Immaginare il giornalismo come un servizio, non come il mestiere di scrivere contenuti. Non come una definizione atta a delimitare un giardino o un orticello, ma come un’attività a servizio delle comunità, per la organizzazione della conoscenza. È quanto sostiene Jeff Jarvis nel suo più recente post, prendendo in analisi la vicenda NSA-Snowden-Greenwald che ha confermato una delle più radicali evoluzioni della professione in tempi recenti: chiunque può compiere un “atto di giornalismo”, che sia un professionista dell’informazione, un cittadino o un whistleblower.
Il problema, nel caso specifico, nasce dal dibattito su chi possa essere definito giornalista e quindi essere protetto dalla legge. Può essere un semplice cittadino? Un blogger? Un informatore?
Dall’analisi di Jarvis emergono differenti tendenze e punti di vista, come quello di Margaret Sullivan, Public Editor del New York Times che individua il giornalista come il watchdog per definizione, a quanto affermato, invece, dal senatore Dick Durbin che ritiene sia il legislatore a dover definire chi è (e chi non è) giornalista e chi, quindi, possa essere protetto dalla legge.
Ma la questione di fondo, per Jarvis, non è chi sia il giornalista, ma cosa sia il giornalismo.
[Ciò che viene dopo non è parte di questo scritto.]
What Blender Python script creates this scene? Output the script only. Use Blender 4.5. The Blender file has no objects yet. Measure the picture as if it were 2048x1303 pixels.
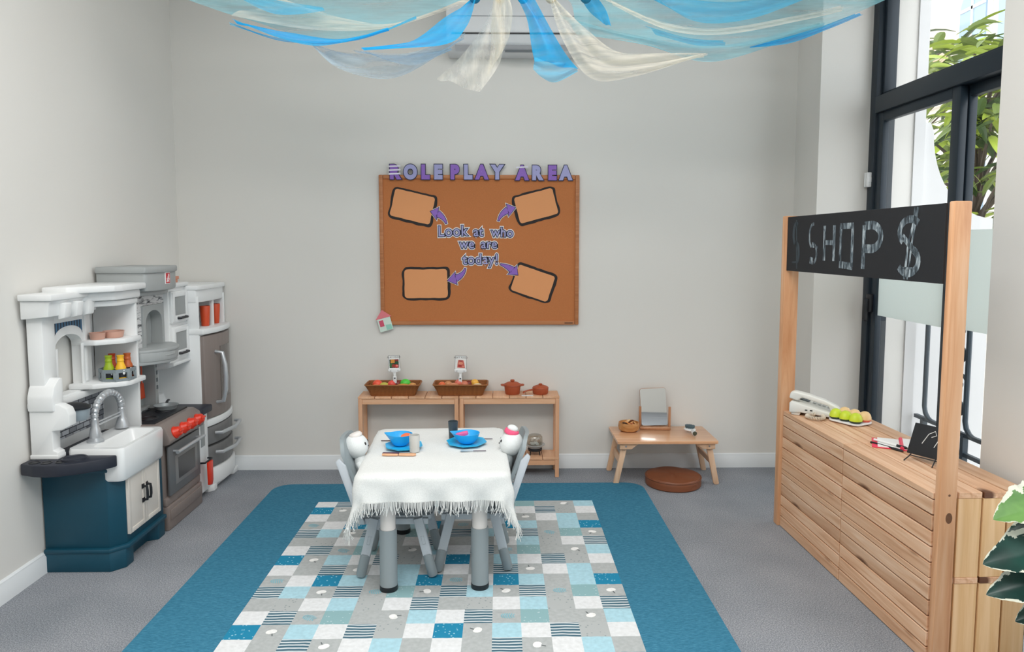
import bpy, bmesh, math, random
from mathutils import Vector, Matrix, noise
R = math.radians
scene = bpy.context.scene
col = scene.collection
rng = random.Random(7)

# ------------------------------------------------------------------ camera, world, lights, exposure
cam_d = bpy.data.cameras.new('camera')
cam = bpy.data.objects.new('camera', cam_d)
col.objects.link(cam)
cam.location = (0, 0, 1.375)
cam.rotation_euler = (R(90 - 4.8), 0, R(-0.952))
cam_d.sensor_width = 36
cam_d.sensor_fit = 'HORIZONTAL'
cam_d.lens = 36 * 1440 / 2048
cam_d.shift_y = -0.0208
cam_d.clip_start = 0.05
scene.camera = cam

world = bpy.data.worlds.new('sky')
scene.world = world
world.use_nodes = True
wn = world.node_tree
bg = wn.nodes['Background']
bg.inputs['Color'].default_value = (0.90, 0.955, 1.0, 1)
bg.inputs['Strength'].default_value = 2.3

vs = scene.view_settings
vs.view_transform = 'Standard'
vs.look = 'None'
vs.gamma = 1.0
vs.use_curve_mapping = False
vs.exposure = 0.35
scene.cycles.max_bounces = 10
scene.cycles.transparent_max_bounces = 24
scene.cycles.use_denoising = True

def lamp(name, loc, size, size_y, power, colour=(1, 1, 1), rot=(0, 0, 0), portal=False):
    d = bpy.data.lights.new(name, 'AREA')
    d.shape = 'RECTANGLE'
    d.size, d.size_y = size, size_y
    d.energy = power
    d.color = colour
    if portal:
        d.cycles.is_portal = True
    o = bpy.data.objects.new(name, d)
    o.location, o.rotation_euler = loc, rot
    col.objects.link(o)
    return o

# ceiling panels of the room
lamp('ceiling_lamp_rear', (-0.1, 0.3, 3.08), 2.4, 1.2, 66, (1.0, 0.985, 0.965))
lamp('ceiling_lamp_front', (-0.1, 2.1, 3.08), 2.2, 0.9, 30, (1.0, 0.985, 0.965))

# ------------------------------------------------------------------ colour and material helpers
def lin(c):
    if isinstance(c, str):
        c = tuple(int(c[i:i + 2], 16) for i in (0, 2, 4))
    return tuple(((v / 255) / 12.92 if v / 255 <= 0.04045 else ((v / 255 + 0.055) / 1.055) ** 2.4) for v in c) + (1,)

def new_mat(name):
    m = bpy.data.materials.new(name)
    m.use_nodes = True
    nt = m.node_tree
    return m, nt, nt.nodes['Principled BSDF']

def coords(nt, scale=(1, 1, 1), island=True):
    tc = nt.nodes.new('ShaderNodeTexCoord')
    mp = nt.nodes.new('ShaderNodeMapping')
    mp.inputs['Scale'].default_value = scale
    if island:
        g = nt.nodes.new('ShaderNodeNewGeometry')
        ml = nt.nodes.new('ShaderNodeMath'); ml.operation = 'MULTIPLY'; ml.inputs[1].default_value = 37.0
        nt.links.new(g.outputs['Random Per Island'], ml.inputs[0])
        ad = nt.nodes.new('ShaderNodeVectorMath'); ad.operation = 'ADD'
        nt.links.new(tc.outputs['Object'], ad.inputs[0])
        nt.links.new(ml.outputs[0], ad.inputs[1])
        nt.links.new(ad.outputs[0], mp.inputs['Vector'])
    else:
        nt.links.new(tc.outputs['Object'], mp.inputs['Vector'])
    return mp.outputs['Vector']

def ramp(nt, fac, stops, interp='LINEAR'):
    r = nt.nodes.new('ShaderNodeValToRGB')
    r.color_ramp.interpolation = interp
    els = r.color_ramp.elements
    els[0].position, els[0].color = stops[0][0], lin(stops[0][1])
    els[1].position, els[1].color = stops[-1][0], lin(stops[-1][1])
    for p, c in stops[1:-1]:
        e = els.new(p); e.color = lin(c)
    nt.links.new(fac, r.inputs['Fac'])
    return r.outputs['Color']

def noise_tex(nt, vec, scale, detail=4, dist=0.0, rough=0.55):
    n = nt.nodes.new('ShaderNodeTexNoise')
    n.inputs['Scale'].default_value = scale
    n.inputs['Detail'].default_value = detail
    n.inputs['Distortion'].default_value = dist
    n.inputs['Roughness'].default_value = rough
    nt.links.new(vec, n.inputs['Vector'])
    return n.outputs['Fac']

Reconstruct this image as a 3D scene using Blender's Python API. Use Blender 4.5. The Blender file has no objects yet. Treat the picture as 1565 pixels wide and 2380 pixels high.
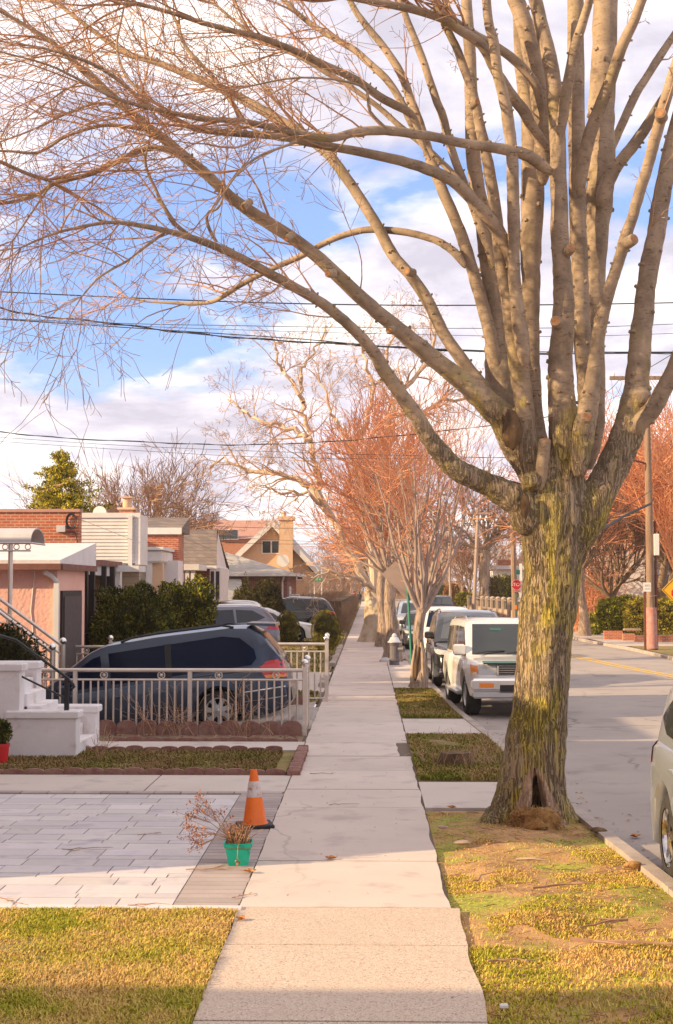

Giornalismo non è contenuto, non è una definizione. Non è una “scarsità” da controllare. Non deve essere un’ industria o una professione, né tantomeno la terra di appartenenza di una corporazione. Non è qualcosa che appartiene ormai esclusivamente alle redazioni o ad una forma narrativa.
Nella visione di Jeff Jarvis, il giornalismo è ora un processo partecipato il cui fine è offrire un servizio per la comunità per avere un pubblico informato. Non vi è e non vi può essere più definizione univoca di giornalista, anche di fronte alla necessità di identificare chi possa essere protetto, o meno, dalla legge.
La questione, nel contesto italico nostrano, non può non essere controversa laddove, il giornalista è rigidamente designato da un sistema legislativo e corporativo che trae le sue origini dallo statuto albertino.
Il dibattito in Italia è evidentemente distorto da fenomeni che nulla hanno a che vedere con la definizione semantica, funzionale, etica o deontologica di giornalista e da un sistema economico e lobbistico che si nutre di se stesso e volto alla conservazione della specie, nella sua forma preistorica originaria.
Tuttavia il giornalismo online pone in maniera forte, anche da noi, la necessità di andare oltre tutto questo e ritrovare un significato adeguato per le parole e per le definizioni.
Di recente, ad esempio, il Corecom della Toscana, in collaborazione l’Ordine e sindacato regionali, nel programma di attività per il 2013, si è posto in una ricerca l’obiettivo di “[…]tracciare un perimetro del campo dell’informazione e della comunicazione sul Web, anche attraverso un percorso definitorio essenziale alla comprensione del fenomeno […]”, obiettivo su cui Mario Tedeschini Lalli, da sempre attento alle tematiche del giornalismo digitale italiano, sul suo blog, ad esempio, criticamente osserva: “ho sostenuto l’intrinseca contraddizione tra la necessità tutta giuridico-aministrativa di ‘definire”’e ‘tracciare perimetri’ e la realtà dell’universo digitale che per sua natura disgrega contenitori, canali e strutture professionali e crea mondi ibridi.” Ed ancora “ I nostri sforzi analitici ed eventualmente definitori dovrebbero pertanto dedicarsi a identificare il giornalismo, o meglio quale parte del giornalismo attualmente prodotto da ‘giornali’ e ‘giornalisti’ senza il quale non può esistere cittadinanza informata. Quello che io chiamo ‘il giornalismo che conta’, una piccolissima percentuale del resto del giornalismo (anche buono e buonissimo) che è tuttavia fungibile, può essere cioè prodotto da soggetti e organizzazioni che col giornalismo non c’entrano nulla.”
Per il finale, torniamo oltreoceano con le parole di Jarvis: “Chi siamo, quindi? Siamo servitori di una società informata. Lo siamo sempre stati.”